Streets ahead

Low-traffic neighbourhoods will give people genuine choice about how they 
Low-traffic neighbourhoods will give people genuine choice about how they get around where they live, a new report argues. PHOTO: GETTY IMAGES
A new report on low-traffic cities by the Helen Clark Foundation, The Shared Path, suggests an alliance between communities and local and central government to decarbonise transport and return urban spaces to the people who live there.

New Zealand has one of the highest rates of car ownership in the OECD and it’s mainly how we get around. But it comes at considerable cost, the report, authored by former Critic editor and Green MP Holly Walker, argues. Transport accounts for about 20% of the country’s climate emissions, more than half of which is from private vehicles. Then there’s the road toll, killing one person every day on average. For these and other reasons, the country would benefit from a substantial reduction in traffic volumes in our cities, Walker writes.
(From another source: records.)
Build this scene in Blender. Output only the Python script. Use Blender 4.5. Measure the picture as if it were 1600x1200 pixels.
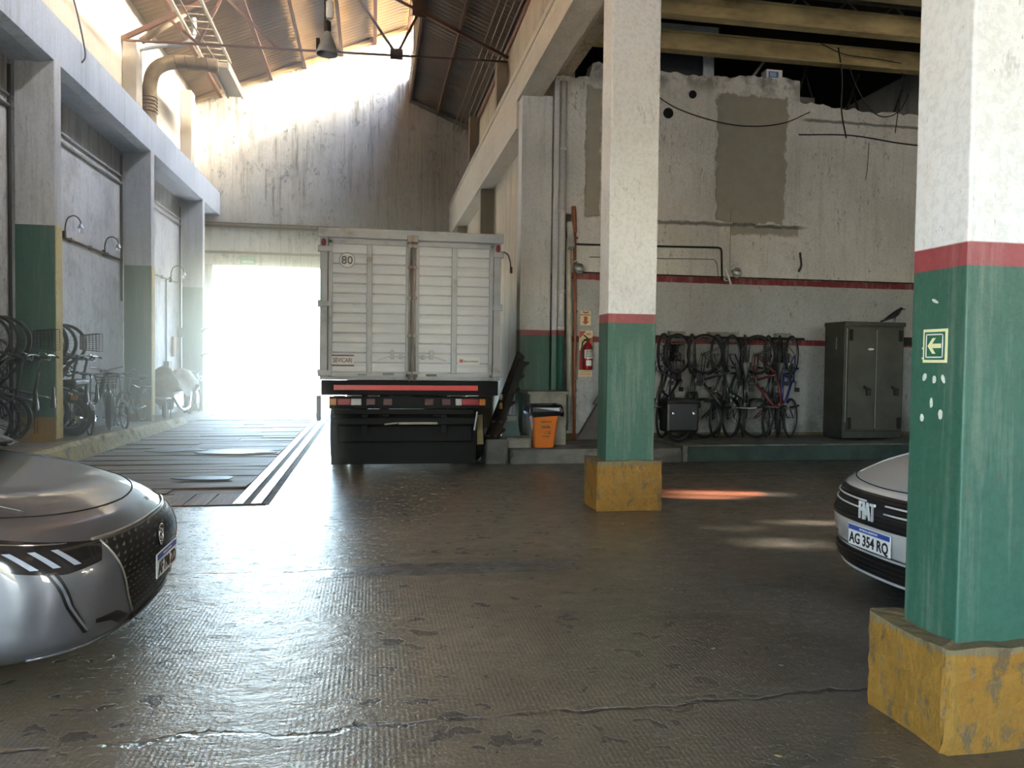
import bpy, bmesh, math, random
from mathutils import Vector, Matrix
random.seed(7)
PI = math.pi
C = bpy.context.scene.collection
SC = bpy.context.scene
for o in list(bpy.data.objects): bpy.data.objects.remove(o)

# ------------------------------------------------------------------ camera
cam = bpy.data.cameras.new('camera'); camo = bpy.data.objects.new('camera', cam); C.objects.link(camo)
cam.sensor_width = 36.0; cam.lens = 36.0 * 1200 / 1600; cam.clip_end = 500; cam.clip_start = .05
yw, pt, rl = math.radians(10.3), math.radians(-1.75), math.radians(.7)
fw = Vector((math.sin(yw)*math.cos(pt), math.cos(yw)*math.cos(pt), math.sin(pt)))
rt = Vector((math.cos(yw), -math.sin(yw), 0)); up = rt.cross(fw)
rt2 = rt*math.cos(rl) + up*math.sin(rl); up2 = rt2.cross(fw)
camo.matrix_world = Matrix(((rt2.x, up2.x, -fw.x, 0), (rt2.y, up2.y, -fw.y, 0), (rt2.z, up2.z, -fw.z, 1.5), (0, 0, 0, 1)))
SC.camera = camo
# ------------------------------------------------------------------ light
SUN_EL, SUN_AZ = math.radians(25), math.radians(12)
sd = Vector((-math.cos(SUN_EL)*math.cos(SUN_AZ), math.cos(SUN_EL)*math.sin(SUN_AZ), -math.sin(SUN_EL)))   # travel direction of the light
sun = bpy.data.lights.new('sun', 'SUN'); sun.energy = 5.5; sun.angle = math.radians(1.6); sun.color = (1, .9, .76)
so = bpy.data.objects.new('sun', sun); C.objects.link(so); so.rotation_euler = sd.to_track_quat('-Z', 'Y').to_euler(); so.location = (30, -5, 20)
W = bpy.data.worlds.new('sky'); SC.world = W; W.use_nodes = True
wn = W.node_tree; wn.nodes.clear()
sky = wn.nodes.new('ShaderNodeTexSky'); sky.sky_type = 'NISHITA'; sky.sun_disc = False
sky.sun_elevation = SUN_EL; sky.sun_rotation = math.radians(102); sky.air_density = 1.2; sky.dust_density = 3.8; sky.ozone_density = 1.0
bg = wn.nodes.new('ShaderNodeBackground'); bg.inputs[1].default_value = 2.0
wo = wn.nodes.new('ShaderNodeOutputWorld'); wn.links.new(sky.outputs[0], bg.inputs[0]); wn.links.new(bg.outputs[0], wo.inputs[0])
SC.view_settings.view_transform = 'Standard'; SC.view_settings.look = 'None'; SC.view_settings.gamma = 1
SC.view_settings.use_curve_mapping = False
SC.view_settings.exposure = 2.4

# ------------------------------------------------------------------ materials
def hx(s):
    s = s.lstrip('#'); v = [int(s[i:i+2], 16)/255 for i in (0, 2, 4)]
    return tuple((x/12.92 if x <= .04045 else ((x+.055)/1.055)**2.4) for x in v) + (1,)
class N:
    def __init__(s, name):
        s.m = bpy.data.materials.new(name); s.m.use_nodes = True; s.t = s.m.node_tree; s.t.nodes.clear()
        s.out = s.t.nodes.new('ShaderNodeOutputMaterial'); s.b = s.t.nodes.new('ShaderNodeBsdfPrincipled')
        s.t.links.new(s.b.outputs[0], s.out.inputs[0]); s.pos = s.t.nodes.new('ShaderNodeNewGeometry').outputs['Position']
    def set(s, k, v):
        i = s.b.inputs[k]
        if hasattr(v, 'node'): s.t.links.new(v, i)
        else: i.default_value = v
    def L(s, v, i):
        if hasattr(v, 'node'): s.t.links.new(v, i)
        else: i.default_value = v
    def math(s, op, a, b=0, clamp=False):
        n = s.t.nodes.new('ShaderNodeMath'); n.operation = op; n.use_clamp = clamp; s.L(a, n.inputs[0]); s.L(b, n.inputs[1]); return n.outputs[0]
    def scale(s, v, sc):
        n = s.t.nodes.new('ShaderNodeVectorMath'); n.operation = 'MULTIPLY'; s.L(v, n.inputs[0]); n.inputs[1].default_value = sc; return n.outputs[0]
    def sep(s, v=None):
        n = s.t.nodes.new('ShaderNodeSeparateXYZ'); s.L(v or s.pos, n.inputs[0]); return n.outputs
    def noise(s, sc, det=4, st=(1, 1, 1), rough=.6, off=None):
        n = s.t.nodes.new('ShaderNodeTexNoise'); n.inputs['Scale'].default_value = sc; n.inputs['Detail'].default_value = det; n.inputs['Roughness'].default_value = rough
        s.L(s.scale(s.pos, st), n.inputs['Vector']); return n.outputs[0]
    def vor(s, sc, st=(1, 1, 1), feat='F1'):
        n = s.t.nodes.new('ShaderNodeTexVoronoi'); n.feature = feat; n.inputs['Scale'].default_value = sc; s.L(s.scale(s.pos, st), n.inputs['Vector']); return n.outputs[0]
    def step(s, v, lo, hi, a=0., b=1.):
        n = s.t.nodes.new('ShaderNodeMapRange'); n.interpolation_type = 'SMOOTHSTEP'; s.L(v, n.inputs[0])
        for i, x in enumerate((lo, hi, a, b)): n.inputs[i+1].default_value = x
        return n.outputs[0]
    def mix(s, f, a, b, mode='MIX'):
        n = s.t.nodes.new('ShaderNodeMix'); n.data_type = 'RGBA'; n.blend_type = mode; s.L(f, n.inputs[0]); s.L(a, n.inputs[6]); s.L(b, n.inputs[7]); return n.outputs[2]
    def bump(s, h, st=.3, d=.02):
        n = s.t.nodes.new('ShaderNodeBump'); n.inputs['Strength'].default_value = st; n.inputs['Distance'].default_value = d; s.L(h, n.inputs['Height'])
        s.t.links.new(n.outputs[0], s.b.inputs['Normal'])
        if s.b.inputs['Coat Weight'].is_linked: s.t.links.new(n.outputs[0], s.b.inputs['Coat Normal'])
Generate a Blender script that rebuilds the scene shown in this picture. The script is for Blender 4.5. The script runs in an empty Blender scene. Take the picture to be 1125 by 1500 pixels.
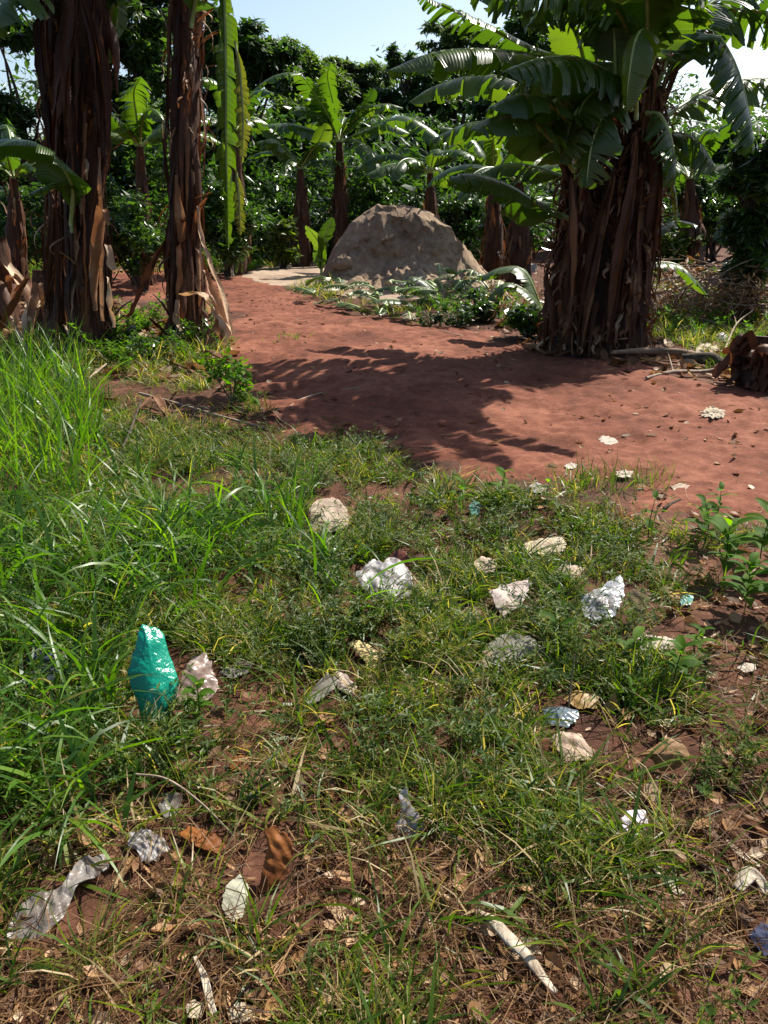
import bpy, math, random
import numpy as np
from math import radians, sin, cos, tan, pi
R = np.random.default_rng(11)
random.seed(11)
SC = bpy.context.scene
COL = SC.collection

# ------------------------------------------------------------------ camera model (photo pixels 1125x1500)
F = 1177.0
PITCH = radians(20.9)
CAMZ = 1.5
CP, SP = cos(PITCH), sin(PITCH)

def ray(u, v):
    x = (u - 562.5) / F
    y = (750.0 - v) / F
    return np.array([x, CP + y * SP, -SP + y * CP])

def P(u, v, Y):
    d = ray(u, v)
    return np.array([0, 0, CAMZ]) + d * (Y / d[1])

def proj(X):
    X = np.asarray(X, float)
    dy = X[..., 1]; dz = X[..., 2] - CAMZ
    dep = dy * CP - dz * SP
    up = dy * SP + dz * CP
    dep = np.where(np.abs(dep) < 1e-3, 1e-3, dep)
    return 562.5 + F * X[..., 0] / dep, 750.0 - F * up / dep, dep

# ------------------------------------------------------------------ noise
def _hash(ix, iy, iz, seed):
    n = (ix * 374761393 + iy * 668265263 + iz * 2147483647 + seed * 974711) & 0xFFFFFFFF
    n = ((n ^ (n >> 13)) * 1274126177) & 0xFFFFFFFF
    n = n ^ (n >> 16)
    return (n & 0xFFFF) / 65535.0

def vnoise(p, seed=0):
    p = np.asarray(p, float)
    if p.shape[-1] == 2:
        p = np.concatenate([p, np.zeros(p.shape[:-1] + (1,))], -1)
    i = np.floor(p).astype(np.int64)
    f = p - i
    f = f * f * (3 - 2 * f)
    out = 0
    for a in (0, 1):
        for b in (0, 1):
            for c in (0, 1):
                w = (f[..., 0] if a else 1 - f[..., 0]) * (f[..., 1] if b else 1 - f[..., 1]) * (f[..., 2] if c else 1 - f[..., 2])
                out = out + w * _hash(i[..., 0] + a, i[..., 1] + b, i[..., 2] + c, seed)
    return out * 2 - 1

def fbm(p, seed=0, o=4):
    p = np.asarray(p, float)
    s = 0; a = 0.5
    for k in range(o):
        s = s + a * vnoise(p * (2.03 ** k), seed + k * 17)
        a *= 0.5
    return s

def sstep(a, b, x):
    t = np.clip((x - a) / (b - a), 0, 1)
    return t * t * (3 - 2 * t)

# ------------------------------------------------------------------ terrain
def H(x, y):
    x = np.asarray(x, float); y = np.asarray(y, float)
    p = np.stack([x, y], -1)
    z = 0.10 * fbm(p * 0.35, 3, 3) + 0.035 * fbm(p * 1.7, 5, 3) + 0.02 * fbm(p * 6.0, 9, 2) * sstep(14, 5, y)
    z = z * sstep(0.0, 3.0, y) * 0.9 + 0.1 * z
    far = sstep(9.5, 16, y) * sstep(2.5, 6, x)
    return z + 0.45 * far

def G(u, v):
    d = ray(u, v)
    z = 0.0
    for _ in range(8):
        t = (z - CAMZ) / d[2]
        z = float(H(d[0] * t, d[1] * t))
    return np.array([d[0] * t, d[1] * t, z])

# ------------------------------------------------------------------ polygons
def in_poly(u, v, poly):
    u = np.asarray(u, float); v = np.asarray(v, float)
    c = np.zeros(u.shape, bool)
    n = len(poly)
    for i in range(n):
        x0, y0 = poly[i]; x1, y1 = poly[(i + 1) % n]
        if y0 == y1: continue
        t = ((y0 > v) != (y1 > v)) & (u < (x1 - x0) * (v - y0) / (y1 - y0) + x0)
        c ^= t
    return c

def poly_dist(u, v, poly):
    u = np.asarray(u, float); v = np.asarray(v, float)
    d = np.full(u.shape, 1e9)
    n = len(poly)
    for i in range(n):
        x0, y0 = poly[i]; x1, y1 = poly[(i + 1) % n]
        dx, dy = x1 - x0, y1 - y0
        t = np.clip(((u - x0) * dx + (v - y0) * dy) / (dx * dx + dy * dy + 1e-12), 0, 1)
        d = np.minimum(d, np.hypot(u - x0 - t * dx, v - y0 - t * dy))
    return np.where(in_poly(u, v, poly), d, -d)

# ------------------------------------------------------------------ mesh building
def thing(name, label, cat, loc=(0, 0, 0), group=None):
    o = bpy.data.objects.new(name, None)
    COL.objects.link(o)
    o.location = [float(c) for c in loc]
    o.empty_display_size = 0.1
    o['label'] = label; o['category'] = cat
    if group: o['group'] = group
    return o

def tag(o, label=None, cat=None, group=None, kind=None):
    if label: o['label'] = label
    if cat: o['category'] = cat
    if group: o['group'] = group
    if kind: o['kind'] = kind
    return o

def world_loc(o):
    p = np.zeros(3)
    while o is not None:
        p = p + np.array(o.location); o = o.parent
    return p

def mesh(name, V, Q=None, mats=(), tint=None, T=None, midx=None, smooth=True, parent=None, origin=None):
    V = np.asarray(V, np.float32).reshape(-1, 3)
    Q = np.zeros((0, 4), np.int32) if Q is None else np.asarray(Q, np.int32).reshape(-1, 4)
    T = np.zeros((0, 3), np.int32) if T is None else np.asarray(T, np.int32).reshape(-1, 3)
    base = world_loc(parent) if parent is not None else np.zeros(3)
    org = np.array(origin, float) if origin is not None else (base if parent is not None else np.zeros(3))
    V = V - org.astype(np.float32)
    me = bpy.data.meshes.new(name)
    me.vertices.add(len(V)); me.vertices.foreach_set('co', V.ravel())
    nl = 4 * len(Q) + 3 * len(T)
    me.loops.add(nl)
    me.loops.foreach_set('vertex_index', np.concatenate([Q.ravel(), T.ravel()]).astype(np.int32))
    me.polygons.add(len(Q) + len(T))
    me.polygons.foreach_set('loop_start', np.concatenate([np.arange(len(Q)) * 4, 4 * len(Q) + np.arange(len(T)) * 3]).astype(np.int32))
    if midx is not None:
        me.polygons.foreach_set('material_index', np.asarray(midx, np.int32))
    me.polygons.foreach_set('use_smooth', np.full(len(Q) + len(T), smooth, bool))
    for m in (mats if isinstance(mats, (list, tuple)) else [mats]):
        me.materials.append(m)
    if tint is not None:
        a = me.attributes.new('tint', 'FLOAT_COLOR', 'POINT')
        t = np.ones((len(V), 4), np.float32)
        tint = np.asarray(tint, np.float32)
        if tint.ndim == 1: t[:, 0] = tint; t[:, 1] = 0.5; t[:, 2] = 0.5
        else: t[:, :tint.shape[1]] = tint
        a.data.foreach_set('color', t.ravel())
    me.update(calc_edges=True)
    me.validate()
    o = bpy.data.objects.new(name, me)
    COL.objects.link(o)
    if parent is not None:
        o.parent = parent
        o.location = [float(c) for c in (org - base)]
    else:
        o.location = [float(c) for c in org]
    return o

class Acc:
    def __init__(s): s.V = []; s.Q = []; s.T = []; s.t = []; s.mq = []; s.mt = []; s.n = 0
    def add(s, V, Q=None, tint=0.5, T=None, m=0):
        V = np.asarray(V, float).reshape(-1, 3)
        if Q is not None and len(Q):
            Q = np.asarray(Q).reshape(-1, 4); s.Q.append(Q + s.n); s.mq.append(np.full(len(Q), m))
        if T is not None and len(T):
            T = np.asarray(T).reshape(-1, 3); s.T.append(T + s.n); s.mt.append(np.full(len(T), m))
        t = np.asarray(tint, float)
        if t.ndim == 0: t = np.tile([float(t), 0.5, 0.5], (len(V), 1))
        elif t.ndim == 1 and len(t) == 3 and len(V) != 3: t = np.tile(t, (len(V), 1))
        elif t.ndim == 1: t = np.stack([t, np.full(len(t), .5), np.full(len(t), .5)], -1)
        s.t.append(t)
        s.V.append(V); s.n += len(V)
    def build(s, name, mats, parent=None, smooth=True, origin=None):
        V = np.concatenate(s.V); t = np.concatenate(s.t)
        Q = np.concatenate(s.Q) if s.Q else None
        T = np.concatenate(s.T) if s.T else None
        mi = np.concatenate(s.mq + s.mt)
        return mesh(name, V, Q, mats, t, T, mi, smooth, parent, origin)

def grid_faces(nu, nv, wrap=False):
    i = np.arange(nu - 1)[:, None]
    j = np.arange(nv if wrap else nv - 1)[None, :]
    j2 = (j + 1) % nv
    return np.stack([i * nv + j + 0 * i, (i + 1) * nv + j, (i + 1) * nv + j2, i * nv + j2 + 0 * i], -1).reshape(-1, 4)

def nrm(a):
    a = np.asarray(a, float)
    return a / (np.linalg.norm(a, axis=-1, keepdims=True) + 1e-9)

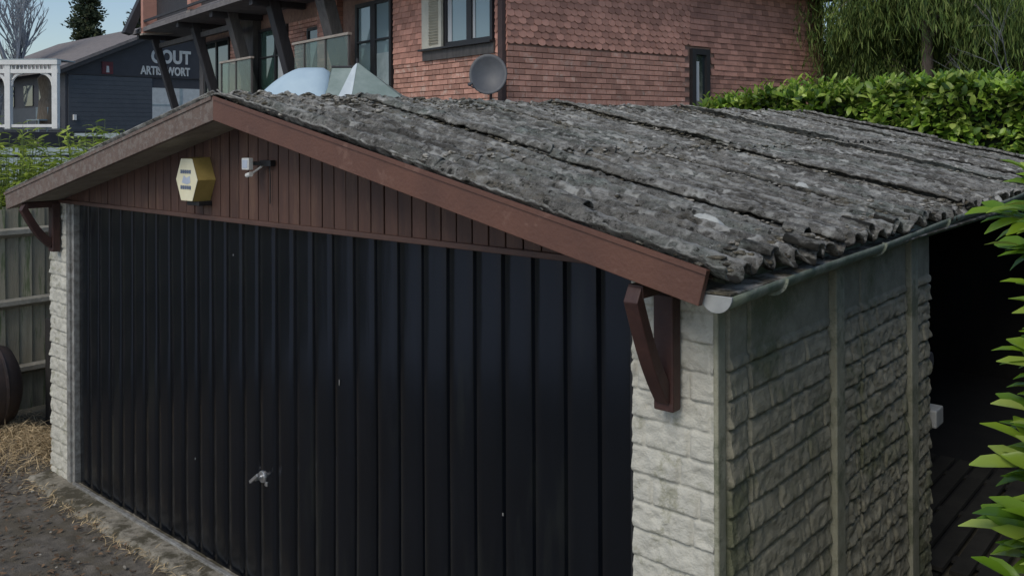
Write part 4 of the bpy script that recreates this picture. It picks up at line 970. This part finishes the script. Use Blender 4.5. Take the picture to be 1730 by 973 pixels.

But leaving it up to individuals to leave the car in the garage in an environment that is often hostile to alternatives will fail to achieve the gains the country needs across emissions reductions, road safety, and social wellbeing.

What is needed is transport policy that will drive those outcomes and the research paper argues for low-traffic neighbourhoods.

In those areas, motorised traffic, other than the residents’ own, is discouraged, creating space for active transport — walking and cycling. One of the examples the paper highlights is the work the Dunedin City Council is doing in Mosgiel in partnership with schools to provide a safer environment for children to walk and cycle.

Low-traffic neighbourhoods have been shown to improve air quality, increase physical activity, benefit local business and increase social connectedness. Walker says central government needs to take a lead, supported by local government and local communities.